A man facing dishonesty charges claims he was working for a Tauranga security firm to protect containers from the Rena - but a judge doesn't believe him.

The man, Richard Anthony Edwards aka Greening, 52, got a job as a security officer for a Rotorua security firm after he told them he was an army lieutenant and had Ministry of Justice approval to be employed in such a role, the Rotorua District Court has been told. It turned out it was a lie and he has 84 previous convictions for fraud.

Edwards has been sentenced to 23 months' jail after pleading guilty to two charges of fraud, one charge of theft of a motor vehicle and two charges of breaching prison release conditions. The court was told Edwards had 105 previous convictions including 84 for fraud.

Edwards went to Rotorua security firm Independent Security Consultants Ltd on January 15 and gave an employee an employment application. On the application Edwards said he had an extensive military background and was a person of good character. He put in the application and also said he held the rank of a lieutenant in the army and had a Ministry of Justice certificate of approval allowing him to be employed as a security guard.

The company employed Edwards, believing he was of good character and had Ministry of Justice clearance. The security consultant gave Edwards a $400 cash advance on his first pay. Edwards was also provided with a uniform, a vehicle and keys, door access codes and alarm codes to a large number of premises guarded by the security firm. When police spoke to him he admitted he had lied to get the job as needed it to support his family.

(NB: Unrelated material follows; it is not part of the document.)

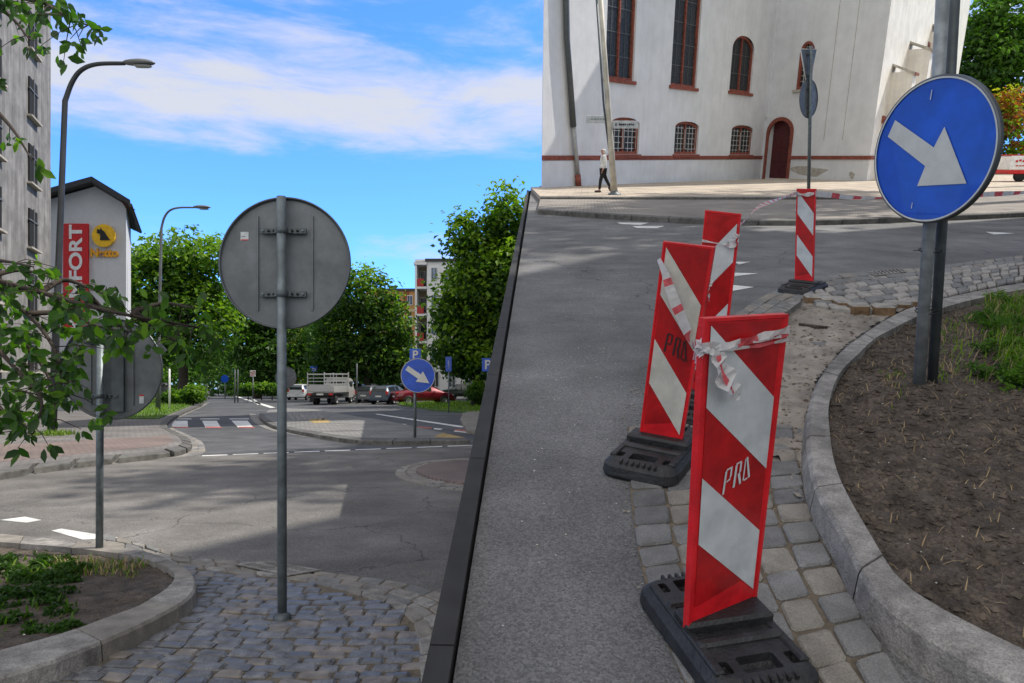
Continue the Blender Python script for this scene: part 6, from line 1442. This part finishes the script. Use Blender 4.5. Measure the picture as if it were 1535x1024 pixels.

Between April 30 and May 23 last year Edwards presented 10 cheques worth a total of $6244.31 to four different Countdown stores in Auckland to pay for groceries despite knowing he did not have money in his account. He told police he believed he had entered into an agreement with the company to pay the money. He also said he was not aware the amount was so high.

In a separate incident in October last year, Edwards offered to fix a car for a person he had been introduced to through a friend. Throughout the time he had the vehicle the owner of it gave him $350 as Edwards needed money to fix the car. He had the car for a time before selling it for $400.

In his sentencing notes provided to The Daily Post, Judge James Weir said Edwards had told a probation officer he could pay reparation as he was now working for Nutech Security in Tauranga looking after containers that had come off the grounded ship Rena but the probation officer was unable to confirm his employment. "I just do not believe you for a minute... You have been unceasing in your fraudulent activities and you are a danger to society," Judge Weir said.

Edwards appealed the length of the sentence in the High Court at Rotorua last week but the appeal was dismissed by Justice Paul Heath after he found the sentence was not manifestly excessive.